Oba zdarzenia miały miejsce w poniedziałek, 18 grudnia. Przerażeni mieszkańcy opisali sytuacje w mediach społecznościowych. Do pierwszego z napadów doszło w rejonie ulic Rogowskiej, Żernickiej i Zemskiej.
Dwa napady na wrocławskim osiedlu. Jeden ze sprawców straszył pistoletem
- Napadnięto dzisiaj mojego brata na pętli na Nowym Dworze. Skradziono mu słuchawki. Mówi, że celowano do niego z pistoletu. Znając realia naszego Wrocławia pewnie to była atrapa, ale nigdy nie wiadomo – opisuje pani Karolina na facebookowej grupie Korespondenci po godzinach i ostrzega mieszkańców osiedla Nowy Dwór.
Jak przekazuje, napadu dokonali dwaj pijani mężczyźni. - Jak brat określił, jeden wyglądał na alkoholika, drugi wyglądał gorzej, coś mówił, że skóra drugiemu schodziła z twarzy. Czy był ktoś w tych godzinach w okolicy? Widział ktoś może takich ludzi? - pyta prosząc o pomoc w namierzeniu sprawców.
Kolejna niebezpieczna sytuacja miała miejsce na przystanku „Zemska”.
- Około godz. 13:00 stało dwóch facetów. Akurat paliłam papierosa, gdy jeden z nich podszedł do mnie i spytał, czy mam dać mu pieniądze. Powiedziałam zgodnie z prawdą, że nie i ma odejść. Zaczął mówić, że ma dzieci, więc mówię, że wypadałoby przestać pić i się nimi zająć. Widać, bardzo go to dotknęło, bo zaczął za mną chodzić na tym przystanku, więc zaczęłam odchodzić, zaszedł mnie od boku i zażądał pieniędzy i pokazał broń. Dziewczyny proszę uważajcie na siebie – napisała mieszkanka osiedla Nowy Dwór, która zdecydowała się o sprawie napisać anonimowo.
W komentarzach internauci przyznają, że kojarzą mężczyzn z okolicy, widują ich, gdy robią zakupy lub jeżdżą komunikacją miejską.

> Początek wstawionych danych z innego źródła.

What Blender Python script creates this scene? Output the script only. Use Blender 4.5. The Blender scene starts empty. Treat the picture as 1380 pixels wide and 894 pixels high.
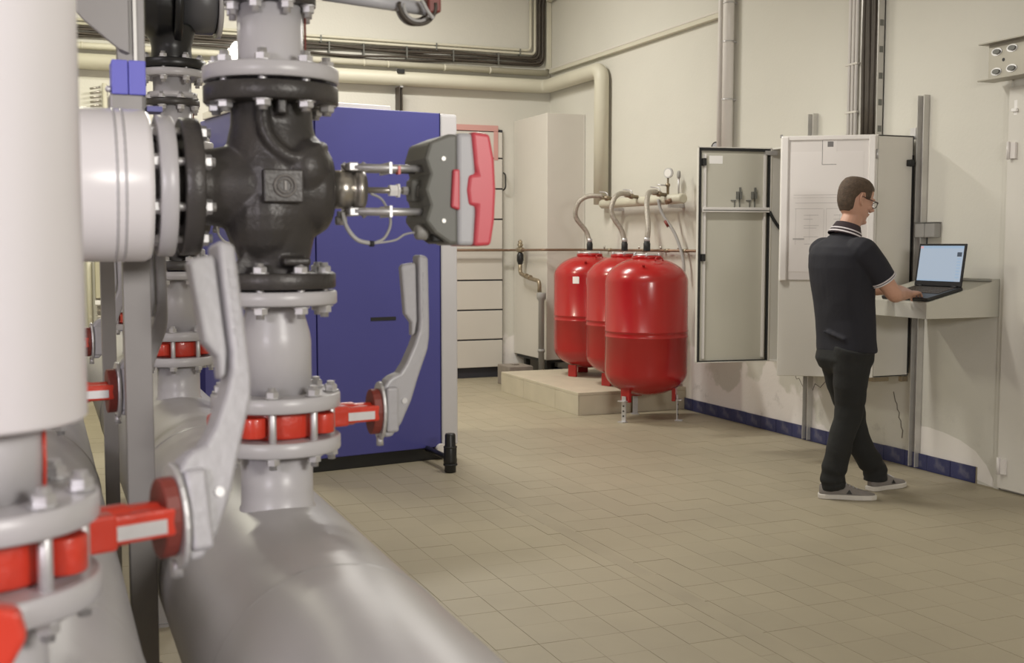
import bpy, bmesh, math, random
from mathutils import Vector, Matrix, noise
random.seed(7)
sc = bpy.context.scene
COL = sc.collection
PI = math.pi
W = 5.12          # right wall plane (x); y runs along that wall, z up; metres
B = 11.42         # back wall plane (y)

# ------------------------------------------------------------------ camera
cd = bpy.data.cameras.new('camera'); cam = bpy.data.objects.new('camera', cd); COL.objects.link(cam)
cam.location = (0, 0, 1.42)
cam.rotation_mode = 'XYZ'
cam.rotation_euler = (math.radians(90 - 4.3535), 0, math.radians(-22.283))
cd.sensor_width = 36.0; cd.lens = 1550 / 1380 * 36.0
cd.clip_start = 0.05
cd.dof.use_dof = True; cd.dof.focus_distance = 5.2; cd.dof.aperture_fstop = 6.3
sc.camera = cam

# ------------------------------------------------------------------ world, lights, exposure
wd = bpy.data.worlds.new('world'); sc.world = wd; wd.use_nodes = True
wd.node_tree.nodes['Background'].inputs[0].default_value = (0.8, 0.82, 0.85, 1)
wd.node_tree.nodes['Background'].inputs[1].default_value = 0.25
sc.view_settings.view_transform = 'Standard'; sc.view_settings.look = 'None'
sc.view_settings.exposure = 0.0; sc.view_settings.gamma = 1.0
try: sc.cycles.use_denoising = True
except Exception: pass


def area(name, loc, sx, sy, power, color, rot=(0, 0, 0)):
    l = bpy.data.lights.new(name, 'AREA'); l.shape = 'RECTANGLE'; l.size = sx; l.size_y = sy
    l.energy = power; l.color = color
    o = bpy.data.objects.new(name, l); COL.objects.link(o); o.location = loc; o.rotation_euler = rot
    return o


WARM = (1.0, 0.965, 0.90); COOL = (1.0, 0.935, 1.0); OLD = (1.0, 0.97, 0.78)
area('lamp_far', (2.6, 9.4, 4.35), 1.3, 0.25, 108, WARM)
area('lamp_left_far', (-0.2, 8.9, 4.35), 1.3, 0.25, 115, OLD)
area('lamp_middle', (2.8, 5.9, 3.3), 1.2, 0.2, 52, WARM)
area('fill_behind_camera', (1.7, -1.6, 2.2), 1.3, 0.5, 98, WARM, (math.radians(84), 0, math.radians(-14)))  # added fill behind the camera, brightens the faces turned towards it
area('lamp_near', (-1.9, -0.9, 1.9), 0.9, 0.5, 50, COOL, (math.radians(84), 0, math.radians(-38)))
area('lamp_near_left', (-1.6, 2.6, 3.4), 1.3, 0.25, 18, COOL)


# ------------------------------------------------------------------ materials
def mat(name, col, rough=0.5, metal=0.0, var=0.06, nscale=3.0, bump=0.0, bscale=60.0, coat=0.0, dirt=None, dirt_amt=0.0, dscale=6.0):
    m = bpy.data.materials.new(name); m.use_nodes = True
    nt = m.node_tree; b = nt.nodes['Principled BSDF']; N = nt.nodes.new; L = nt.links.new
    b.inputs['Roughness'].default_value = rough; b.inputs['Metallic'].default_value = metal
    if coat: b.inputs['Coat Weight'].default_value = coat; b.inputs['Coat Roughness'].default_value = 0.08
    tc = N('ShaderNodeTexCoord')
    nz = N('ShaderNodeTexNoise'); nz.inputs['Scale'].default_value = nscale; nz.inputs['Detail'].default_value = 4
    L(tc.outputs['Object'], nz.inputs['Vector'])
    mp = N('ShaderNodeMapRange'); mp.inputs[1].default_value = 0.25; mp.inputs[2].default_value = 0.75
    mp.inputs[3].default_value = 1 - var; mp.inputs[4].default_value = 1 + var
    L(nz.outputs['Fac'], mp.inputs[0])
    mx = N('ShaderNodeVectorMath'); mx.operation = 'SCALE'; mx.inputs[0].default_value = col
    L(mp.outputs[0], mx.inputs['Scale'])
    out = mx.outputs[0]
    if dirt:
        n2 = N('ShaderNodeTexNoise'); n2.inputs['Scale'].default_value = dscale; n2.inputs['Detail'].default_value = 6
        L(tc.outputs['Object'], n2.inputs['Vector'])
        r2 = N('ShaderNodeMapRange'); r2.inputs[1].default_value = 0.52; r2.inputs[2].default_value = 0.72
        r2.inputs[3].default_value = 0; r2.inputs[4].default_value = dirt_amt
        L(n2.outputs['Fac'], r2.inputs[0])
        mm = N('ShaderNodeMix'); mm.data_type = 'RGBA'
        L(r2.outputs[0], mm.inputs[0]); L(out, mm.inputs[6]); mm.inputs[7].default_value = (*dirt, 1)
        out = mm.outputs[2]
    L(out, b.inputs['Base Color'])
    if bump:
        n3 = N('ShaderNodeTexNoise'); n3.inputs['Scale'].default_value = bscale; n3.inputs['Detail'].default_value = 3
        L(tc.outputs['Object'], n3.inputs['Vector'])
        bp = N('ShaderNodeBump'); bp.inputs['Strength'].default_value = bump; bp.inputs['Distance'].default_value = 0.01
        L(n3.outputs['Fac'], bp.inputs['Height']); L(bp.outputs[0], b.inputs['Normal'])
    return m


def emit(name, col, s):
    m = bpy.data.materials.new(name); m.use_nodes = True
    b = m.node_tree.nodes['Principled BSDF']
    b.inputs['Base Color'].default_value = (0.02, 0.02, 0.02, 1); b.inputs['Roughness'].default_value = 0.3
    b.inputs['Emission Color'].default_value = (*col, 1); b.inputs['Emission Strength'].default_value = s
    return m


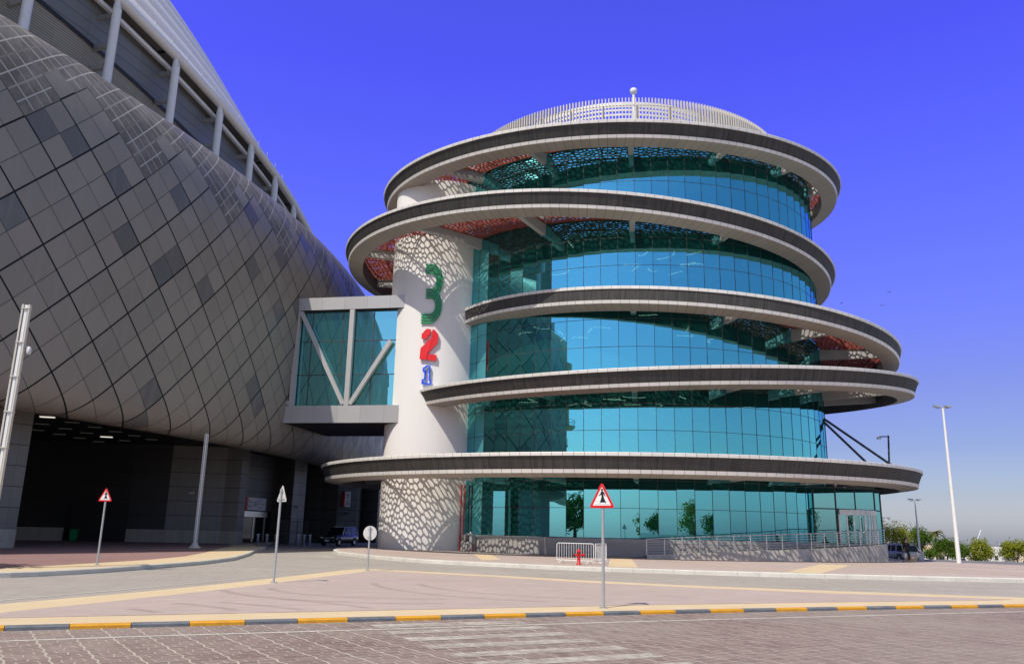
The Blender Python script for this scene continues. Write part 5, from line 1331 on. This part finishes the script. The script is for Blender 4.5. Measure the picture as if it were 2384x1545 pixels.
for base, dr in (((-.112, .135, 1.555), Vector((.15, .12, 1))), ((.273, .08, .785), Vector((0, .12, -1)))):
    for k in range(5):
        off = Vector(((k - 2) * .013, (.014 if k == 0 else 0), 0)); p0 = Vector(base) + off; d = dr.normalized() * (.062 - .006 * abs(k - 2) - (.018 if k == 0 else 0))
        b = MB(); b.tube(p0, p0 + d * .55, .009, .0085, 7); b.tube(p0 + d * .55, p0 + d + Vector((0, .018, 0)), .0085, .007, 7); b.build('thumb' if k == 0 else 'finger', M['skin'], t)
ph = MB(); 
M4 = t.matrix_basis.copy() if False else None
def place_local(p):  # person's local point to world
    c, s_ = math.cos(t.rotation_euler[2]), math.sin(t.rotation_euler[2]); return (t.location[0] + p[0] * c - p[1] * s_, t.location[1] + p[0] * s_ + p[1] * c, t.location[2] + p[2])
ph.box((0, 0, 0), (.075, .012, .15)); o = ph.build('mobile_phone', M['black']); o.location = place_local((-.10, .16, 1.60)); o.rotation_euler = (.1, .2, t.rotation_euler[2]); tag(o, 'black mobile phone held at the face of the person in black', 'phone')
bgm = MB(); bgm.hexa([(-.11, -.05, -.42), (.11, -.05, -.42), (.11, .05, -.42), (-.11, .05, -.42)], [(-.14, -.03, -.08), (.14, -.03, -.08), (.14, .03, -.08), (-.14, .03, -.08)])
bag = thing('carrier_bag', 'pale plastic bag hanging from the hand of the person in black', 'bag', place_local((.275, .09, .74)), t.rotation_euler[2] + 1.2)
bgm.build('pouch', M['bag'], bag)
for s_ in (-1, 1):
    b = MB(); b.path([(s_ * .07, 0, -.09), (s_ * .02, 0, .0)], .008, 6); b.build('handle', M['bag'], bag)
t = thing('cardboard_box', 'tan cardboard box standing on the plaza edge behind the person in black', 'box', (31.25, 65.3, .2), .4)
b = MB(); b.box((0, 0, .24), (.68, .45, .48)); b.build('carton', M['tan_box'], t)
b = MB(); b.box((-.08, -.228, .3), (.16, .006, .14)); b.build('label_sticker', M['sign_white'], t)
b = MB(); b.box((0, 0, .482), (.68, .06, .004)); b.build('tape', M['cream_metal'], t)

# ---- vegetation
def tree(name, label, loc, h, cw, trunk_h, leaf, seed, group=None, nleaf=2600, ls=.15, squash=.72):
    r = random.Random(seed); t = thing(name, label, 'tree', loc, r.uniform(0, 6), group)
    cz = trunk_h + (h - trunk_h) * .5; ch = (h - trunk_h) / 2
    b = MB(); pts = [Vector((0, 0, 0)), Vector((r.uniform(-.06, .06), r.uniform(-.06, .06), trunk_h * .6)), Vector((r.uniform(-.1, .1), r.uniform(-.1, .1), trunk_h * 1.15))]
    rr = h * .035; b.tube(pts[0], pts[1], rr * 1.25, rr, 9); b.tube(pts[1], pts[2], rr, rr * .8, 9)
    cl = []
    for k in range(15):
        a = r.uniform(0, 2 * PI); u = r.uniform(-.85, .95); q = math.sqrt(max(0, 1 - u * u)) * r.uniform(.45, .92)
        cl.append((Vector((cw / 2 * q * math.cos(a), cw / 2 * q * math.sin(a), cz + ch * u * .82)), r.uniform(.22, .36) * cw))
    for c, s_ in cl:
        m = pts[2].lerp(c, .5) + Vector((0, 0, -.08 * h)); b.tube(pts[2], m, rr * .45, rr * .28, 6, cap=False); b.tube(m, c, rr * .28, rr * .08, 6, cap=False)
    b.build('trunk', M['trunk'], t)
    b = MB()
    for k in range(nleaf):
        c, s_ = cl[r.randrange(len(cl))]; d = Vector((r.gauss(0, 1), r.gauss(0, 1), r.gauss(0, 1) * squash)).normalized() * s_ * r.random() ** .4
        p = c + d; n = (d.normalized() + Vector((r.gauss(0, .5), r.gauss(0, .5), r.gauss(.3, .5)))).normalized(); a = n.orthogonal().normalized() * ls * r.uniform(.6, 1.2); e_ = n.cross(a) * r.uniform(.5, .8)
        b.add([p - a, p - e_ * .6, p + a, p + e_ * .6], [(0, 1, 2, 3)])
    b.build('crown', M[leaf], t); return t
G_ = 'trees beyond the plaza at right'
tree('small_tree', 'tall bushy tree right against the museum railing, leftmost of the far trees', (41.2, 95.5, -.3), 4.3, 3.6, 1.0, 'leaf', 1, G_, 3200)
tree('small_tree', 'broad bushy tree behind the silver car and the person', (47.0, 103, -.3), 4.1, 4.6, .9, 'leaf', 2, G_, 3800)
tree('small_tree', 'darker narrow tree behind the mid height lamp pole', (51.2, 104, -.3), 3.4, 3.0, .9, 'leaf_dark', 3, G_, 2400)
tree('small_tree', 'dark green tree beneath the date palm', (55.2, 106, -1.0), 2.95, 3.0, .8, 'leaf_dark', 4, G_, 2400)
tree('small_tree', 'round headed tree right of the tallest floodlight pole', (61.4, 109.5, -1.7), 3.55, 3.3, 1.0, 'leaf', 5, G_, 3000)
tree('small_tree', 'round tree cut off by the right edge of the photo', (63.2, 104.5, -1.4), 3.3, 3.3, .95, 'leaf', 6, G_, 3000)
tree('small_tree', 'small dark tree right of the tallest floodlight pole base', (57.6, 107.5, -1.1), 2.5, 2.0, .8, 'leaf_dark', 8, G_, 1500)
t = thing('date_palm', 'shaggy date palm rising above the dark tree left of the floodlight pole', 'palm', (57.0, 112, -1.3))
b = MB(); b.tube((0, 0, 0), (.1, 0, 4.1), .16, .12, 9); b.build('trunk', M['trunk'], t)
r = random.Random(5)
for k in range(26):
    a = 2 * PI * k / 26 * 1.618 * 3; up_ = r.uniform(-.5, .9); L = r.uniform(1.0, 1.4); b = MB(); pv = Vector((.1, 0, 4.1)); d = Vector((math.cos(a), math.sin(a), up_)).normalized()
    for s_ in range(6):
        nx = pv + d * L / 6; d = (d + Vector((0, 0, -.22))).normalized(); side = d.cross(Vector((0, 0, 1))).normalized() * (.16 * (1 - abs(s_ - 2.5) / 4)); dn = Vector((0, 0, -.07))
        b.add([pv, nx, nx + side + dn, pv + side + dn, nx - side + dn, pv - side + dn], [(0, 1, 2, 3), (1, 0, 5, 4)]); pv = nx
    b.build('frond', M['palm_leaf'], t)
for k, (x, y, h_) in enumerate(((6, -22, 6.5), (14.5, -19, 5.5), (25, -25, 6.5), (33, -14, 5.8), (48, -20, 7), (60, -6, 6), (-2, -34, 6), (76, 4, 7), (42, -36, 7))):
    tree('street_tree', 'leafy street tree behind the photographer, mirrored in the museum glass', (x, y, 0), h_, h_ * .82, 1.4, 'leaf_dark' if k % 2 else 'leaf', 30 + k, 'street trees mirrored in the museum glass', 1500, .32)
tree('street_tree', 'tree just outside the left edge of the photo, shading the left pavement', (-22.6, 28.6, .18), 6.4, 4.6, 2.2, 'leaf_dark', 77, 'street trees mirrored in the museum glass', 2400, .3)
# ---- stair tower off to the left, seen only mirrored in the glass
t = thing('stair_tower', 'slim cream stair tower with round balconies, mirrored in the museum glass', 'tower', (-45.0, 6.4, 0))
b = MB(); b.lathe((0, 0, 0), [(1.5, 0), (1.5, 27), (2.0, 27.4), (2.0, 30), (0, 31.2)], 24); b.build('shaft', M['house_cream'], t)
for k in range(6):
    z = 3.2 + 4.1 * k
    b = MB(); b.lathe((0, 0, z), [(1.4, -.9), (2.3, -.3), (2.6, 0), (2.6, .15), (1.4, .15)], 24); bl = b.build('balcony', M['house_cream'], t)
    b = MB()
    for j in range(24): a_ = 2 * PI * j / 24; b.tube((2.5 * math.cos(a_), 2.5 * math.sin(a_), z + .15), (2.5 * math.cos(a_), 2.5 * math.sin(a_), z + 1.25), .02, .02, 5); b.bar((2.5 * math.cos(a_), 2.5 * math.sin(a_), z + 1.25), (2.5 * math.cos(a_ + PI / 12), 2.5 * math.sin(a_ + PI / 12), z + 1.25), .05, .05)
    b.build('balustrade', M['charcoal'], bl)
# low planting by the far kerb
for k, (x, y, s_) in enumerate(((50.2, 99.5, .8), (52.6, 100, .6))):
    tree('shrub', ('low grey green shrub left of the mid height lamp pole foot', 'low grey green shrub right of the mid height lamp pole foot')[k], (x, y, -.3), 1.1, 1.9, .15, 'leaf_dark', 50 + k, 'low shrubs by the far kerb', 700)

# ---- far buildings
def villa(label, x, y, w_, d_, h, mat, wins, rz=0, z0=-4.5, name='villa', tower=None):
    t = thing(name, label, 'house', (x, y, z0), rz)
    b = MB(); b.box((0, 0, h / 2), (w_, d_, h)); b.build('walls', M[mat], t)
    b = MB()
    for px, py, sx, sy in ((0, -d_ / 2 + .1, w_ + .16, .24), (0, d_ / 2 - .1, w_ + .16, .24), (-w_ / 2 + .1, 0, .24, d_ - .3), (w_ / 2 - .1, 0, .24, d_ - .3)): b.box((px, py, h + .25), (sx, sy, .56))
    b.build('parapet', M[mat], t)
    for wx, wz, ww, wh in wins:
        b = MB(); b.box((wx, -d_ / 2 - .01, wz), (ww, .08, wh)); f_ = b.build('window', M['white_paint'], t); b = MB(); b.box((wx, -d_ / 2 - .055, wz), (ww - .16, .03, wh - .16)); b.build('pane', M['house_window'], f_)
    if tower:
        b = MB(); b.box((tower[0], 0, h + tower[2] / 2 + .3), (tower[1], d_ * .6, tower[2])); b.build('roof_room', M[tower[3]], t)
    return t
villa('low white villa behind the mid height lamp pole', 74.5, 151, 4.6, 6, 4.0, 'house_white', [(-1.2, 3.1, .9, .7), (1.1, 3.1, .9, .7)], -.45)
villa('tan villa with a square roof room left of the palm', 79.0, 155, 5.0, 6, 4.6, 'house_tan', [(.6, 3.2, 1.0, .9)], -.45, tower=(-.4, 3.4, .6, 'house_cream'))
villa('white villa directly left of the date palm', 79.6, 149, 4.2, 6, 4.3, 'house_white', [(.6, 3.0, .9, .9)], -.45)
villa('pale villa between the tallest floodlight pole and the round headed tree', 84.9, 148.5, 3.8, 6, 4.9, 'house_white', [(-.8, 3.6, .7, .9), (.8, 3.6, .7, .9)], -.45)
villa('cream villa with two dark windows between the two right trees', 91.5, 145.5, 7.0, 6, 4.2, 'house_cream', [(-2.0, 2.9, 1.1, .8), (1.2, 2.9, 1.1, .8)], -.5, tower=(1.6, 2.6, .5, 'house_white'))
villa('plain cream villa at the right edge behind the last tree', 97.2, 142, 6.0, 6, 4.3, 'house_cream', [(-1.2, 2.4, .8, 1.0)], -.5)
t = thing('construction_crane', 'thin white crane jib far off above the round headed tree', 'crane', (224, 400, -6))
b = MB(); b.tube((0, 0, 0), (0, 0, 9.5), .34, .30, 6); b.build('mast', M['white_paint'], t)
b = MB(); b.bar((-.6, 0, 8.0), (1.9, 0, 13.0), .34, .34, up=(0, 1, 0)); b.build('jib', M['white_paint'], t)
b = MB(); b.box((-.4, 0, 8.2), (.9, .9, .9)); b.build('cab', M['white_paint'], t)
t = thing('office_building', 'white office block with bands of blue windows seen left of the drum', 'building', (-9, 140, 0))
b = MB(); b.box((0, 4, 6.5), (28.5, 10, 13)); b.build('walls', M['house_white'], t)
for z in (4.35, 6.35, 8.4, 10.4):
    b = MB(); b.box((0, -1.0, z), (28.0, .16, .86)); f_ = b.build('window', M['sign_back'], t)
    b = MB(); b.box((0, -1.09, z), (27.6, .04, .72)); b.build('pane', M['glass_far'], f_)
b = MB(); b.box((0, -1.3, 2.9), (28.9, .9, .3)); b.build('canopy', M['house_white'], t)
b = MB(); b.box((0, -1.02, 1.4), (28.3, .08, 2.6)); b.build('ground_floor', M['house_cream'], t)
# ---- birds
for k, (x, y, z, rz_, fl) in enumerate(((72.2, 150, 47.8, .4, .25), (62.86, 150, 45.4, .1, .12), (70.66, 150, 45.3, .8, -.45))):
    t = thing('bird', ('dark gliding bird, highest and farthest right of the three', 'dark bird flying nearest the museum rings, leftmost of the three', 'bird with drooping wings, lowest of the right pair in the sky')[k], 'bird', (x, y, z), rz_, 'birds in the sky right of the museum'); t.scale = (.5, .5, .5)
    b = MB(); b.ball((0, 0, 0), .16, 10, sx=2.2, sy=.75, sz=.75); b.ball((.38, 0, .04), .085, 8); b.hexa([(.44, -.02, .02), (.54, -.005, .02), (.54, .005, .02), (.44, .02, .02)], [(.44, -.02, .06), (.54, -.005, .03), (.54, .005, .03), (.44, .02, .06)]); b.hexa([(-.6, -.12, 0), (-.3, -.05, -.02), (-.3, .05, -.02), (-.6, .12, 0)], [(-.6, -.12, .02), (-.3, -.05, .03), (-.3, .05, .03), (-.6, .12, .02)]); b.build('body', M['dark_metal'], t)
    for s_ in (-1, 1):
        b = MB(); b.hexa([(-.14, s_ * .06, .03), (.16, s_ * .06, .03), (.12, s_ * .7, .03 + fl), (-.14, s_ * .7, .03 + fl)], [(-.14, s_ * .06, .06), (.16, s_ * .06, .06), (.12, s_ * .7, .06 + fl), (-.14, s_ * .7, .06 + fl)]); b.hexa([(-.14, s_ * .7, .03 + fl), (.12, s_ * .7, .03 + fl), (-.12, s_ * 1.25, .02 + fl * .9), (-.2, s_ * 1.25, .02 + fl * .9)], [(-.14, s_ * .7, .06 + fl), (.12, s_ * .7, .06 + fl), (-.12, s_ * 1.25, .04 + fl * .9), (-.2, s_ * 1.25, .04 + fl * .9)]); b.build('wing', M['dark_metal'], t)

„Biesiadują często przy parku na Rogowskiej” - napisał pan Kamil.
„Ten jeden zarośnięty, codziennie go widzę w lewiatanie lub warzywniaku koło lewiatana. W warzywniaku na pewno wiedzą gdzie mieszka bo im pomaga” - komentuje pan Jakub.
„Ten pan w czapce jest stałym klientem Świata Papieru, zawsze grzeczny, kupuje płaci i wychodzi. Ale teraz to się jednak wystraszyłam, że z bronią?” - pisze pani Anna.
Jak udało nam się nieoficjalnie ustalić, o sprawie powiadomiona została już policja.